Repeat each record below exactly, dropping the pictures.

* * * * * * *

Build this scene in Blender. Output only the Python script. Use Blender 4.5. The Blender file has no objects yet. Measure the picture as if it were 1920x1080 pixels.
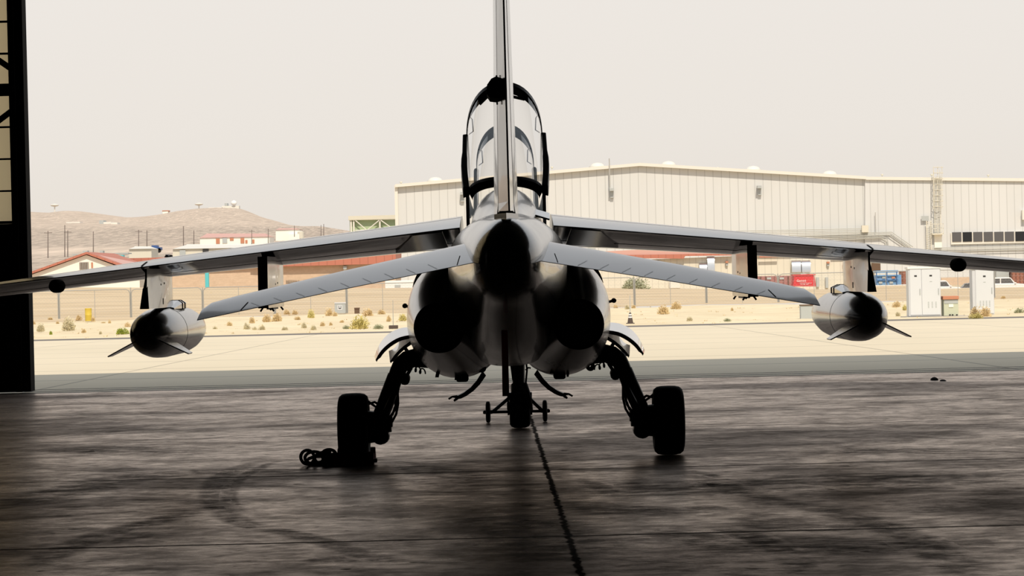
import bpy, math, random
from mathutils import Matrix, Vector
random.seed(11)
SC = bpy.context.scene
COL = SC.collection
R = math.radians

# ------------------------------------------------------------------ camera
F = 5415.0
CAM = Vector((0.0, 0.0, 1.57))
TH = R(1.35)
VX, VY = 952.0, 518.0                       # where the jet's axis meets the horizon in the 1920x1080 frame
R0T = Matrix(((1, 0, 0), (0, 0, 1), (0, -1, 0)))
ROT = Matrix(((math.cos(TH), -math.sin(TH), 0), (math.sin(TH), math.cos(TH), 0), (0, 0, 1)))
tgt = Vector(((VX - 960) / F, (540 - VY) / F, -1)).normalized()
S = Vector((0, 0, -1)).rotation_difference(tgt).to_matrix()
W2C = S @ ROT @ R0T
C2W = W2C.transposed()
cd = bpy.data.cameras.new('camera')
cd.sensor_width = 36.0
cd.lens = F * 36.0 / 1920.0
cd.clip_start = 0.1
cd.clip_end = 9000
cam = bpy.data.objects.new('camera', cd)
COL.objects.link(cam)
cam.matrix_world = Matrix.Translation(CAM) @ C2W.to_4x4()
SC.camera = cam

# ------------------------------------------------------------------ world, sun, exposure
wd = bpy.data.worlds.new('hazy_sky')
SC.world = wd
wd.use_nodes = True
wn = wd.node_tree
wn.nodes.clear()
w_out = wn.nodes.new('ShaderNodeOutputWorld')
w_bg = wn.nodes.new('ShaderNodeBackground')
w_tc = wn.nodes.new('ShaderNodeTexCoord')
w_sx = wn.nodes.new('ShaderNodeSeparateXYZ')
w_cr = wn.nodes.new('ShaderNodeValToRGB')
wn.links.new(w_tc.outputs['Generated'], w_sx.inputs[0])
wn.links.new(w_sx.outputs['Z'], w_cr.inputs[0])
e = w_cr.color_ramp.elements
e[0].position = 0.0;  e[0].color = (0.800, 0.735, 0.655, 1)
e[1].position = 1.0;  e[1].color = (0.50, 0.55, 0.62, 1)
n_ = e.new(0.05); n_.color = (0.835, 0.785, 0.725, 1)
n_ = e.new(0.10); n_.color = (0.850, 0.805, 0.755, 1)
n_ = e.new(0.20); n_.color = (0.77, 0.77, 0.77, 1)
n_ = e.new(0.35); n_.color = (0.64, 0.67, 0.71, 1)
wn.links.new(w_cr.outputs[0], w_bg.inputs[0])
w_bg.inputs[1].default_value = 1.0
wn.links.new(w_bg.outputs[0], w_out.inputs[0])

sd = bpy.data.lights.new('sun', 'SUN')
sd.energy = 3.45
sd.color = (1.0, 0.88, 0.72)
sd.angle = R(0.9)
sun = bpy.data.objects.new('sun', sd)
COL.objects.link(sun)
sun.location = (0, -40, 60)
sun.rotation_euler = (R(90 - 48.6), 0, R(8))      # behind the hangar, a little to the right

SC.view_settings.view_transform = 'Standard'
SC.view_settings.look = 'None'
SC.view_settings.exposure = 0.0
SC.view_settings.gamma = 1.0
SC.view_settings.use_curve_mapping = False

# ------------------------------------------------------------------ pixel <-> place helpers
def P(px, py, Y):
    d = C2W @ Vector(((px - 960) / F, (540 - py) / F, -1))
    return CAM + d * (Y / d.y)

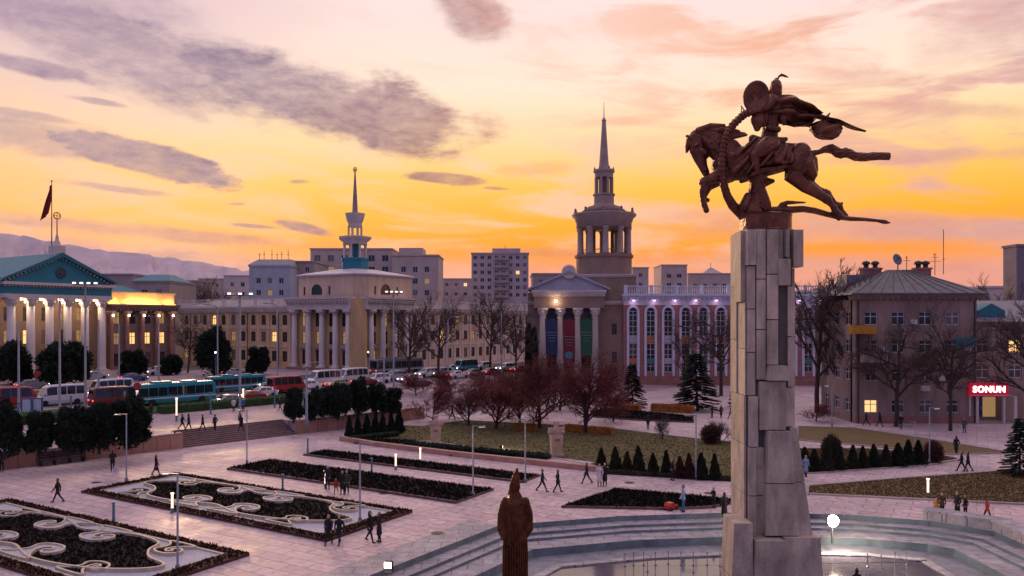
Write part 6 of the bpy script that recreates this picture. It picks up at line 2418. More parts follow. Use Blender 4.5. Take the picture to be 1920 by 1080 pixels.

* * * * * * *

SOLUTION:
Build this scene in Blender. Output only the Python script. Use Blender 4.5. The Blender file has no objects yet. Measure the picture as if it were 1920x1080 pixels.
import bpy, math, random
from mathutils import Matrix, Vector
random.seed(11)
SC = bpy.context.scene
COL = SC.collection
R = math.radians

# ------------------------------------------------------------------ camera
F = 5415.0
CAM = Vector((0.0, 0.0, 1.57))
TH = R(1.35)
VX, VY = 952.0, 518.0                       # where the jet's axis meets the horizon in the 1920x1080 frame
R0T = Matrix(((1, 0, 0), (0, 0, 1), (0, -1, 0)))
ROT = Matrix(((math.cos(TH), -math.sin(TH), 0), (math.sin(TH), math.cos(TH), 0), (0, 0, 1)))
tgt = Vector(((VX - 960) / F, (540 - VY) / F, -1)).normalized()
S = Vector((0, 0, -1)).rotation_difference(tgt).to_matrix()
W2C = S @ ROT @ R0T
C2W = W2C.transposed()
cd = bpy.data.cameras.new('camera')
cd.sensor_width = 36.0
cd.lens = F * 36.0 / 1920.0
cd.clip_start = 0.1
cd.clip_end = 9000
cam = bpy.data.objects.new('camera', cd)
COL.objects.link(cam)
cam.matrix_world = Matrix.Translation(CAM) @ C2W.to_4x4()
SC.camera = cam

# ------------------------------------------------------------------ world, sun, exposure
wd = bpy.data.worlds.new('hazy_sky')
SC.world = wd
wd.use_nodes = True
wn = wd.node_tree
wn.nodes.clear()
w_out = wn.nodes.new('ShaderNodeOutputWorld')
w_bg = wn.nodes.new('ShaderNodeBackground')
w_tc = wn.nodes.new('ShaderNodeTexCoord')
w_sx = wn.nodes.new('ShaderNodeSeparateXYZ')
w_cr = wn.nodes.new('ShaderNodeValToRGB')
wn.links.new(w_tc.outputs['Generated'], w_sx.inputs[0])
wn.links.new(w_sx.outputs['Z'], w_cr.inputs[0])
e = w_cr.color_ramp.elements
e[0].position = 0.0;  e[0].color = (0.800, 0.735, 0.655, 1)
e[1].position = 1.0;  e[1].color = (0.50, 0.55, 0.62, 1)
n_ = e.new(0.05); n_.color = (0.835, 0.785, 0.725, 1)
n_ = e.new(0.10); n_.color = (0.850, 0.805, 0.755, 1)
n_ = e.new(0.20); n_.color = (0.77, 0.77, 0.77, 1)
n_ = e.new(0.35); n_.color = (0.64, 0.67, 0.71, 1)
wn.links.new(w_cr.outputs[0], w_bg.inputs[0])
w_bg.inputs[1].default_value = 1.0
wn.links.new(w_bg.outputs[0], w_out.inputs[0])

sd = bpy.data.lights.new('sun', 'SUN')
sd.energy = 3.45
sd.color = (1.0, 0.88, 0.72)
sd.angle = R(0.9)
sun = bpy.data.objects.new('sun', sd)
COL.objects.link(sun)
sun.location = (0, -40, 60)
sun.rotation_euler = (R(90 - 48.6), 0, R(8))      # behind the hangar, a little to the right

SC.view_settings.view_transform = 'Standard'
SC.view_settings.look = 'None'
SC.view_settings.exposure = 0.0
SC.view_settings.gamma = 1.0
SC.view_settings.use_curve_mapping = False

# ------------------------------------------------------------------ pixel <-> place helpers
def P(px, py, Y):
    d = C2W @ Vector(((px - 960) / F, (540 - py) / F, -1))
    return CAM + d * (Y / d.y)

Write part 6 of the bpy script that recreates this picture. It picks up at line 2418. More parts follow. Use Blender 4.5. Take the picture to be 1920 by 1080 pixels.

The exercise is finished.